Con il secondo motivo si denuncia violazione degli artt. 2901 e 2697 c.c., art. 115 c.p.c., ai sensi dell’art. 360 c.p.c., comma 1, n. 3. Osserva la ricorrente, a proposito della presunzione di conoscenza da parte dell’acquirente dell’esposizione debitoria e del pregiudizio al creditore, che l’art. 2901, non autorizza il ricorso a presunzioni ma richiede la prova della consapevolezza del terzo per gli atti a titolo oneroso e che i precedenti della giurisprudenza di legittimità ove si fa riferimento alla consapevolezza in re ipsa riguardano vicende non comparabili alla presente causa.
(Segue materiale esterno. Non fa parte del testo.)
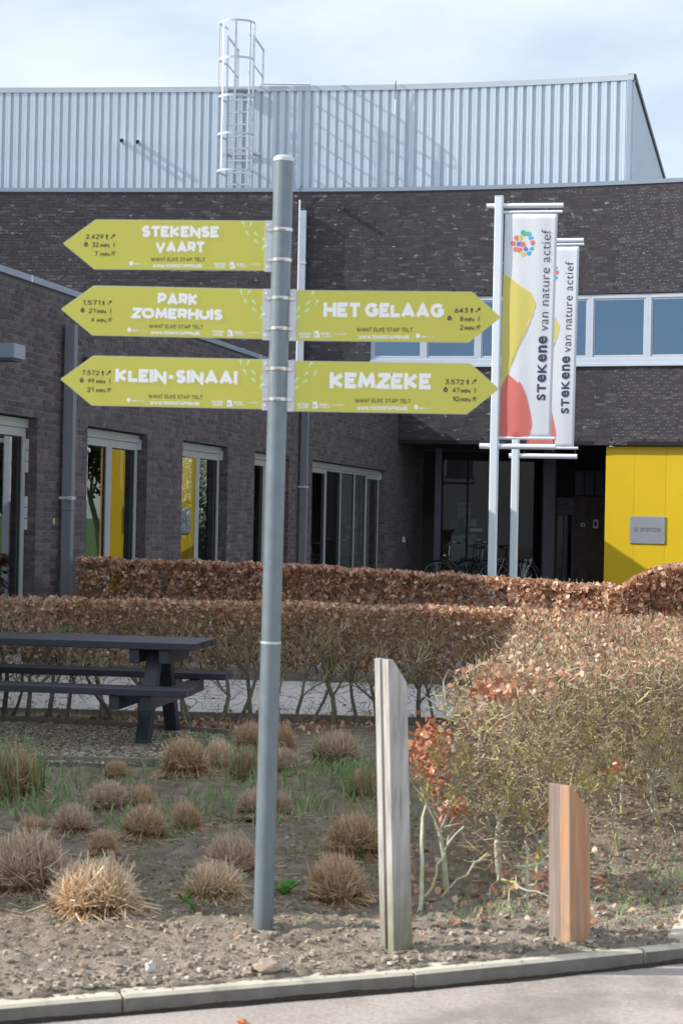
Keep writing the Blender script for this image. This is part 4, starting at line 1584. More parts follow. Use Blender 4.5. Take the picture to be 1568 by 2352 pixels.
def signboard(side, x0, y0, slope, label, mains, nums, dx):
    k = KL if side < 0 else KR
    T = frame_T(x0, y0, k, slope)
    if side < 0:
        shape = [(1140, 338), (-8, 338), (-218, 170), (-221, 164), (-216, 158), (-8, 2), (4, 0), (1140, 0)]
        brk = [(1139, -2), (1196, -2), (1192, 345), (1139, 345)]
    else:
        shape = [(0, 320), (1085, 325), (1094, 322), (1284, 168), (1288, 162), (1284, 156), (1112, 6), (1102, 2), (0, 0)]
        brk = [(-1, 322), (-48, 322), (-48, -4), (-1, -4)]
    c = (sum(p[0] for p in shape) / len(shape), sum(p[1] for p in shape) / len(shape))
    mb = MB().slab([T(u, v, 0) for u, v in (reversed(shape) if side < 0 else shape)], Vector((0, .004, 0)))
    bd = mb.build('sign_board', M['signedge'], sp, label=label)
    ins = []
    for u, v in shape:
        ins.append((u + (4 if u < c[0] - 300 else -4 if (u > c[0] + 300 and side > 0) else 0), v + (4 if v < 100 else -4 if v > 230 else 0)))
    f = MB(); f.slab([T(u, v, .0009) for u, v in (reversed(ins) if side < 0 else ins)], Vector((0, .0007, 0)))
    f.build('sign_face', M['signy'], bd)
    b_ = MB(); b_.slab([T(u, v, .0035) for u, v in brk], Vector((0, .003, 0)))
    b_.build('bracket', M['alub'], bd)
    bu = 1160 if side < 0 else -32
    for vv in ((30, 172, 312) if side < 0 else (30, 312)):
        q = T(bu - (12 if vv == 172 else 0), vv, .0035)
        MB().tube([q, q + Vector((0, -.004, 0))], .0045, 10).build('bolt', M['white'], bd)
    wt = MB(); dk = MB(); gr = MB()
    for txt, box in mains:
        tt_ = MB(); stroke_text(tt_, txt, box, .29, T, .11, .0018)
        tt_.build('place_name', M['white'], bd)
    if side < 0:
        want, url, dot, ln, g1, g2, bdg, s1, s2, v1_ = (373, 253, 738, 278), (385, 298, 718, 320), (240, 294), (260, 350, 299), (800, 287, 877, 302), (808, 306, 870, 321), 905, (948, 289, 1010, 304), (948, 308, 1018, 316), (1040, 290, 1115, 301)
        nb = [(-75 + dx, 50 + dx, 100), (-32 + dx, 18 + dx, 155), (-20 + dx, 13 + dx, 215)]
        fu, fv, wv, wc = 73 + dx, 100, 117 + dx, (-67 + dx, 170)
        mu = (30 + dx, 90 + dx)
        prints = [(1045, 19, .5), (1017, 80, -.5), (1075, 85, -.7), (1075, 137, -.9), (1131, 125, -.4), (1130, 180, .4), (990, 14, -.2)]
    else:
        want, url, dot, ln, g1, g2, bdg, s1, s2, v1_ = (382, 233, 735, 259), (395, 281, 715, 304), (769, 283), (790, 875, 290), (17, 268, 92, 283), (25, 286, 85, 301), 115, (157, 268, 220, 284), (157, 288, 226, 296), (240, 270, 317, 281)
        nb = [(1000 + dx, 1082 + dx, 105), (1030 + dx, 1054 + dx, 158), (1030 + dx, 1054 + dx, 213)]
        fu, fv, wv, wc = 1106 + dx, 104, 1148 + dx, (967 + dx, 172)
        mu = (1062 + dx, 1122 + dx)
        prints = [(102, 15, .5), (154, 10, -.2), (74, 77, .8), (130, 70, .5), (14, 115, .5), (70, 125, 1.0), (14, 168, .9)]
    stroke_text(wt, 'WWW.10000STAPPEN.BE', url, .24, T, .12, .0018)
    stroke_text(wt, 'GEZOND', g1, .26, T, .14, .0018); stroke_text(wt, 'LEVEN', g2, .26, T, .14, .0018)
    stroke_text(wt, 'SPORT.', s1, .26, T, .14, .0018); stroke_text(wt, 'VLAANDEREN', s2, .24, T, .14, .0018)
    stroke_text(wt, 'VLAANDEREN', v1_, .16, T, .14, .0018)
    disc(wt, dot, 14, 15, T, .0018)
    poly(wt, [(ln[0], ln[2] - 3), (ln[0] + 35, ln[2] - 3), (ln[0] + 35, ln[2] + 3), (ln[0], ln[2] + 3)][::-1], T, .0018)
    poly(wt, [(ln[0] + 38, ln[2] - 1), (ln[1], ln[2] - 1), (ln[1], ln[2] + 1), (ln[0] + 38, ln[2] + 1)][::-1], T, .0018)
    bv = 281 if side < 0 else 257
    poly(wt, [(bdg, bv), (bdg + 26, bv), (bdg + 38, bv + 42), (bdg, bv + 44)][::-1], T, .0018)
    bl = MB(); stroke_text(bl, 'L', (bdg + 7, bv + 11, bdg + 20, bv + 33), .3, T, .1, .0024)
    bl.build('badge_letter', M['bluep'], bd)
    wt.build('white_small_print', M['white'], bd, kind='stuff')
    stroke_text(dk, 'WANT ELKE STAP TELT', want, .15, T, .15, .0018)
    for n_, (a, b, v) in zip(nums, nb):
        if n_ is None: continue
        wl = (b - a)
        need = {1: 20, 2: 43, 3: 84, 4: 100, 5: 118}[len(n_)]
        stroke_text(dk, n_, (b - need, v, b, v + 32), .17, T, .14, .0018)
    stroke_text(dk, 'MIN', (mu[0], nb[1][2] + 9, mu[1], nb[1][2] + 32), .2, T, .16, .0018)
    stroke_text(dk, 'MIN', (mu[0], nb[2][2] + 9, mu[1], nb[2][2] + 32), .2, T, .16, .0018)
    feet(dk, fu, fv, T)
    disc(dk, wc, 14, 14, T, .0019)
    poly(dk, [(wc[0] - 4, wc[1] - 19), (wc[0] + 4, wc[1] - 19), (wc[0] + 4, wc[1] - 12), (wc[0] - 4, wc[1] - 12)][::-1], T, .0020)
    disc(gr_ := MB(), (wc[0] + 1, wc[1]), 4, 4, T, .0026, 10)
    gr_.build('stopwatch_dial', M['signedge'], bd)
    walker(dk, wv, nb[1][2] - 2, T)
    runner(dk, wv - 14, nb[2][2] - 2, T)
    dk.build('dark_small_print', M['ink'], bd, kind='stuff')
    for (u, v, r) in prints:
        if v < 12: 
            continue
        r_ = r if side > 0 else r
        disc(gr, (u, v), 9, 14, T, .0019, 14, r_)
        disc(gr, (u - math.sin(r_) * 20 * (1 if side > 0 else 1), v + math.cos(r_) * 20), 6, 8, T, .0020, 12)
    gr.build('footprints', M['lgreen'], bd)
    return bd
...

Il motivo è inammissibile. Il motivo è obiettivamente incomprensibile perchè denuncia il ricorso nella decisione alla presunzione, laddove l’art. 2901, richiederebbe la prova del requisito soggettivo della fattispecie, senza considerare che anche la presunzione è un mezzo di prova. Ove si intenda la censura quale necessità che il requisito soggettivo della fattispecie sia oggetto di prova, il motivo resta estraneo alla ratio decidendi, e pertanto inidoneo ad una effettiva critica della decisione, perchè il giudice di merito ha basato la propria statuizione su una prova, sia pure di tipo presuntivo.
Le spese del giudizio di cassazione, liquidate come in dispositivo, seguono la soccombenza.
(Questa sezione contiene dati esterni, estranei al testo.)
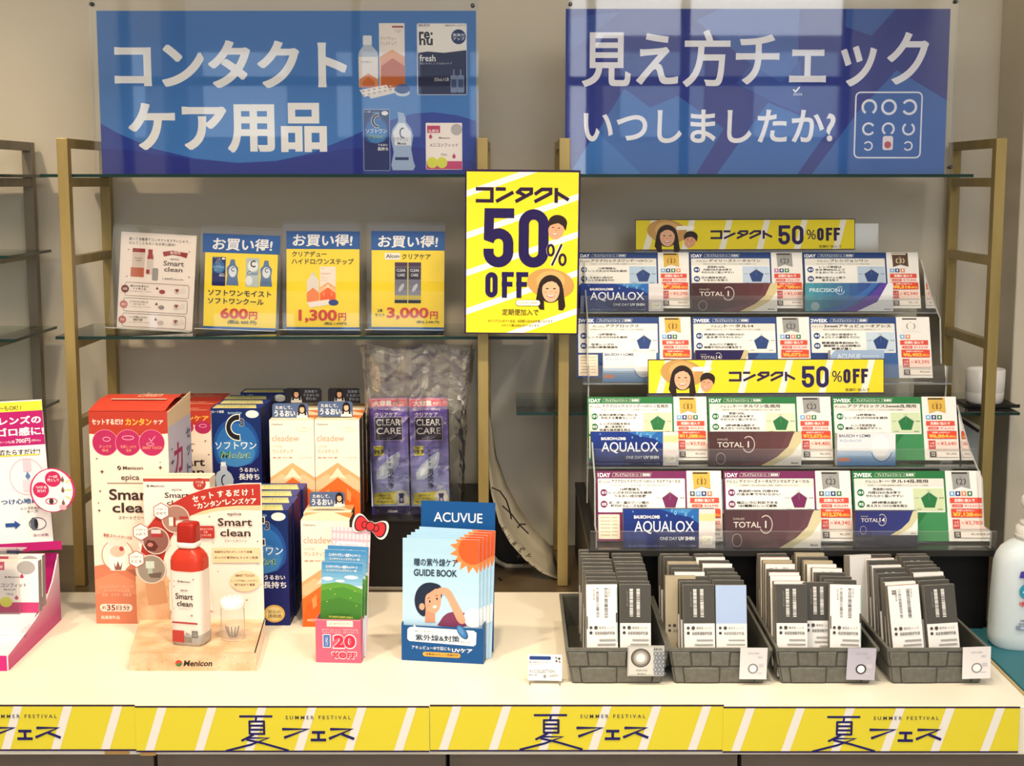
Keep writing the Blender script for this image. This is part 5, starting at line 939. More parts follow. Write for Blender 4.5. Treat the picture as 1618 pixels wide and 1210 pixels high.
LENS = [
 (0, 917, 1048, 448, aqua_art, (0, 0, 1060, 300), 'blue lens box with bubbles in the top row of the rack', 0), (0, 1094, 1228, 447, lambda A: total_art(A, '#3c2424', '#6a3a40', '1'), (0, 0, 1000, 300), 'dark brown lens box with a gold sweep in the top row of the rack', 0),
 (0, 1272, 1411, 447, precision_art, (0, 0, 1000, 300), 'teal to violet lens box in the top row of the rack', 0),
 (1, 953, 1037, 556, aqua2_art, (0, 0, 1000, 460), 'white and pale blue lens box in the second row of the rack', 0), (1, 1100, 1182, 553, lambda A: total_art(A, '#251a50', '#2c2458', '14'), (0, 0, 1000, 500), 'indigo lens box in the second row, behind the yellow strip', 0), (1, 1312, 1397, 553, acuvue_art, (0, 0, 1000, 500), 'silvery blue lens box at the end of the second row', 0),
 (2, 934, 1072, 682, aqua_art, (0, 0, 1060, 300), 'blue lens box with bubbles in the third row of the rack', 1), (2, 1121, 1266, 682, lambda A: total_art(A, '#4a3030', '#6c4448', '1', '#d8cca0'), (0, 0, 1000, 300), 'dark brown lens box with a gold sweep in the third row of the rack', 0), (2, 1323, 1415, 684, aqua2_art, (0, 0, 1000, 460), 'white and pale blue lens box in the third row of the rack', 0),
 (3, 985, 1130, 804, aqua_art, (0, 0, 1060, 300), 'blue lens box with bubbles in the bottom row of the rack', 1), (3, 1146, 1297, 806, lambda A: total_art(A, '#4c3438', '#6a4650', '1', '#d8d0a8'), (0, 0, 1000, 300), 'dark brown lens box with a gold sweep in the bottom row of the rack', 0), (3, 1352, 1450, 807, lambda A: total_art(A, '#2e3270', '#343a7c', '14', '#d8d2a8'), (0, 0, 1000, 460), 'indigo lens box in the bottom row of the rack', 0)]
for r, u0, u1, vT, art, rc, lab, fl in LENS:
    yy = ROWY[r] - .038; M, W, H = fit(u0, u1, vT, yy, ROWZ[r] - .003, tilt=8); t = thing('lens_box', lab, 'box', M, 'lens boxes on the stepped rack')
    MB().box(-W / 2, W / 2, 0, .022, 0, H, '#3a3a48' if art not in (aqua2_art, acuvue_art) else '#dfe2ea').build('box', t, None, .0006)
    A = Art(rc, W, H); (art(A, fl) if art is aqua_art else art(A)); A.done(t)
# yellow strips on the rack --------------------------------------------------------------
def strip50(A):
    A.rect(292, 42, 1258, 186, '#2c1b45'); A.rect(295, 46, 1255, 182, YEL)
    A.r0 = A.r
    for x in (200, 362, 530, 695, 860, 1025, 1195): A.poly([(x, 46), (x + 26, 46), (x - 8, 182), (x - 36, 182)], '#f3efe0', clip=True) if x > 300 else None
    kontakuto(A, 622, 95, 893, 134, '#2c1b45', 1.3); fifty(A, 920, 72, 1032, 162, 18, '#2a1c55')
    A.arc(1054, 105, 7, 11, 0, 360, 4.5, '#2c1b45'); A.arc(1076, 125, 7, 11, 0, 360, 4.5, '#2c1b45'); A.stroke([(1078, 94), (1052, 136)], 4.5, '#2c1b45'); off(A, 1090, 84, 1192, 144, 14, '#2c1b45'); A.text('定期便加入で', 1098, 164, 1198, 177, '#5a4a30', .01)
    girl(A, 432, 116, .56); man(A, 534, 138, .48); A.rrect(472, 74, 552, 92, 8, '#fffdf4')
for lab, q, Yq in (('long yellow strip with two faces above the top card row', (1003.5, 346, 1351, 395), 3.075), ('long yellow strip with two faces between the second and third card rows', (1023.5, 567, 1397, 622), 2.80)):
    zb = ZZ(q[3], Yq); M, W, H = fit(q[0], q[2], q[1], Yq, zb, tilt=8, roll=-.2); t = thing('promo_strip', lab, 'sign', M, 'yellow strips on the card rack'); MB().box(-W / 2, W / 2, 0, .0012, 0, H, YEL).build('sheet', t)
    A = Art((292, 42, 1258, 186), W, H); strip50(A); A.done(t)
    MB().box(-W / 2 - .0, W / 2 + .05, .002, .0035, -.03, H - .01, ACRYL, top=ACRYL2, side=ACRYL2).build('holder', t)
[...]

Poichè il ricorso è stato proposto successivamente al 30 gennaio 2013 e viene disatteso, sussistono le condizioni per dare atto, ai sensi della L. 24 dicembre 2012, n. 228, art. 1, comma 17, che ha aggiunto del Testo Unico di cui al D.P.R. 30 maggio 2002, n. 115, art. 13, comma 1 quater, della sussistenza dell’obbligo di versamento, da parte della parte ricorrente, dell’ulteriore importo a titolo di contributo unificato pari a quello dovuto per la stessa impugnazione.
PQM
Dichiara inammissibile il ricorso.
Condanna la ricorrente al pagamento, in favore della controricorrente, delle spese del giudizio di legittimità, che liquida in Euro 3.000,00 per compensi, oltre alle spese forfettarie nella misura del 15 per cento, agli esborsi liquidati in Euro 200,00, ed agli accessori di legge.
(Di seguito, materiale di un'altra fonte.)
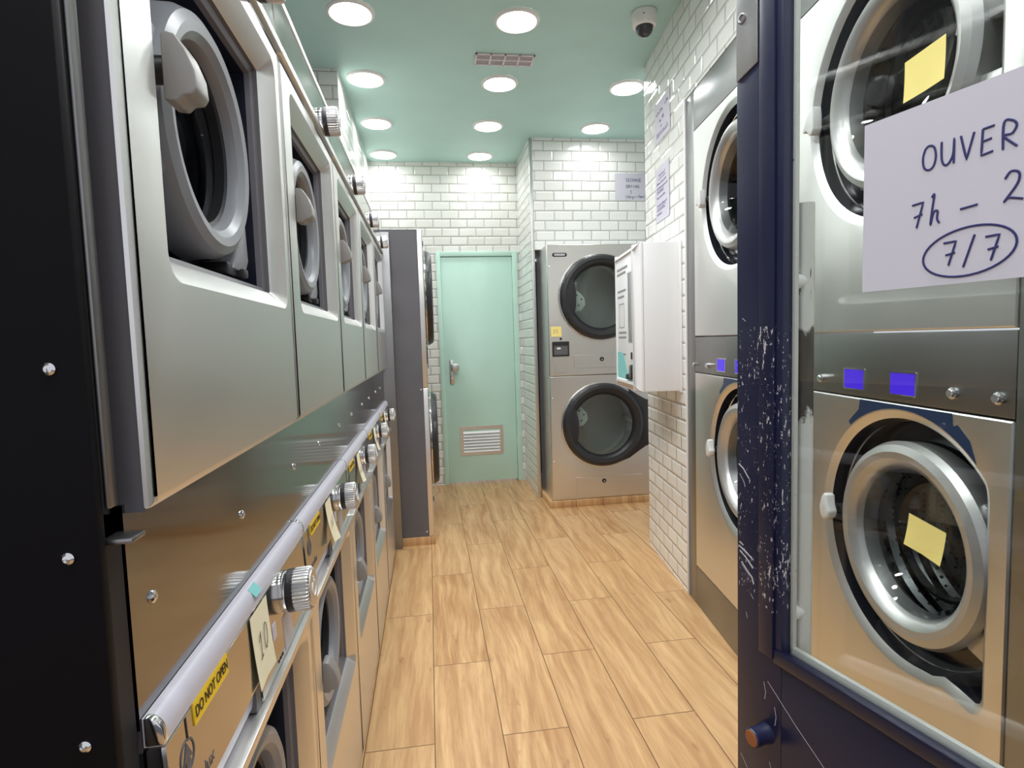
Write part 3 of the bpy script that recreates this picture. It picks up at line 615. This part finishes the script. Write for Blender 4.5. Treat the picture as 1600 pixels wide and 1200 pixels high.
def surround(label, s):
    root = thing('steel_surround', label, 'machine surround', onwall(s), RZ, 'grey steel surrounds of the built-in machines')
    f = MB()
    for x0, x1, z0, z1 in ((0 if s == 0 else .0545, .104, 0, 2.334), (.863, .911 if s == 0 else .96, 0, 2.334), (.1042, .8628, 0, .185), (.1042, .8628, 1.0945, 1.252), (.1042, .8628, 2.162, 2.334)): f.box(x0+.001, x1-.001, .002, .05, z0, z1, .0012)
    f.build('frame', M['dark_steel'], root)
    for x0, x1 in ((.1042+.262, .1042+.346), (.1042+.437, .1042+.521)):
        d = MB().plate(rrect(x0, x1, 1.110, 1.164, .001, 1), rrect(x0+.003, x1-.003, 1.113, 1.161, .001, 1), [(0, -.001), (0, .003)], [(0, -.001), (0, .004)]).build('display_frame', M['chrome'], root)
        MB().box(x0+.003, x1-.003, .0, .0018, 1.113, 1.161).build('display', M['blue'], d)
    for x in (.0, .1042+.160, .1042+.623, .1042+.728):
        if x: MB().lathe((x, 0, 1.129), [(.0125, .003), (.012, -.004), (.009, -.005), (.0085, -.009), (.0075, -.010), (.0005, -.010)], 24).build('button', M['chrome'], root)
    if s == 0: MB().lathe((.0982, 0, 1.127), [(.008, .003), (.008, -.006), (.0005, -.007)], 20).build('button', M['chrome'], root)
    return root
surround('grey steel surround with blue displays next to the tiled pier', 0); surround('grey steel surround with two blue displays seen through the door glass', -.857)

# ================================================================== PAYMENT BOX
pb = thing('payment_terminal', 'white wall-mounted payment box beside the built-in machines', 'payment terminal', onwall(.075), RZ)
# local x runs towards the street, y into the wall: the box spans x from -.44 to 0
z0, z1 = .992, 1.712
MB().box(-.445, .0, -.186, -.002, z0, z1, .004).build('housing', M['white'], pb)
MB().box(-.452, .014, -.012, -.001, z0-.006, z1+.004, .002).build('back_plate', M['white'], pb)
fc = MB(); fc.plate(rrect(-.447, .002, z0-.002, z1+.002, .006, 3), rrect(-.418, -.042, z0+.045, z1-.030, .004, 3), [(.034, -.232), (.030, -.230), (.003, -.200), (0, -.196), (0, -.187)], [(0, -.232), (.003, -.226), (.003, -.218)])
fc = fc.build('front_frame', M['white'], pb)
fp = MB().box(-.417, -.043, -.224, -.188, z0+.046, z1-.031, .001).build('front_plate', M['frontw'], pb)
MB().box(-.150, -.050, -.2262, -.222, 1.235, 1.585, .001).build('screen', M['screen'], fp)
MB().box(-.092, -.058, -.230, -.222, 1.150, 1.185, .002).build('coin_slot', M['gap'], fp)
MB().prism([(-.178, 1.070), (-.098, 1.078), (-.098, 1.170-.05), (-.050, 1.175-.05), (-.050, 1.052), (-.178, 1.045)], -.236, -.222, bev=.003).build('note_reader', M['gap'], fp)
MB().box(-.092, -.060, -.239, -.234, 1.058, 1.118, .001).build('reader_mouth', M['dark_steel'], fp)
tq = [(-.415, z0+.050), (-.055, z0+.050), (-.075, 1.060), (-.13, 1.045), (-.18, 1.075), (-.215, 1.12), (-.26, 1.165), (-.33, 1.185), (-.415, 1.18)]
MB().prism(tq, -.2248, -.223).build('teal_graphic', M['cyan'], fp)
for z, x0, x1 in ((1.615, -.40, -.16), (1.590, -.40, -.20)): MB().box(x0, x1, -.2246, -.223, z, z+.013).build('printed_line', M['greyink'], fp)
for z, x0, x1 in ((1.50, -.39, -.20), (1.47, -.39, -.24), (1.28, -.38, -.20), (1.255, -.38, -.20), (1.165, -.36, -.22), (1.14, -.36, -.24)): MB().box(x0, x1, -.2246, -.223, z, z+.011).build('printed_line', M['greyink'], fp)
MB().plate(rrect(-.36, -.24, 1.31, 1.44, .01, 3), rrect(-.355, -.245, 1.315, 1.435, .01, 3), [(0, -.2246), (0, -.223)], [(0, -.2246), (0, -.223)]).build('printed_frame', M['greyink'], fp)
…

Ai sensi del D.P.R. n. 115 del 2002, art. 13, comma 1 quater, inserito dalla L. n. 228 del 2012, art. 1, comma 17, dà atto della sussistenza dei presupposti per il versamento, da parte della ricorrente, dell’ulteriore importo a titolo di contributo unificato pari a quello dovuto per il ricorso, a norma dello stesso art. 13, comma 1-bis.
Così deciso in Roma, il 6 novembre 2019.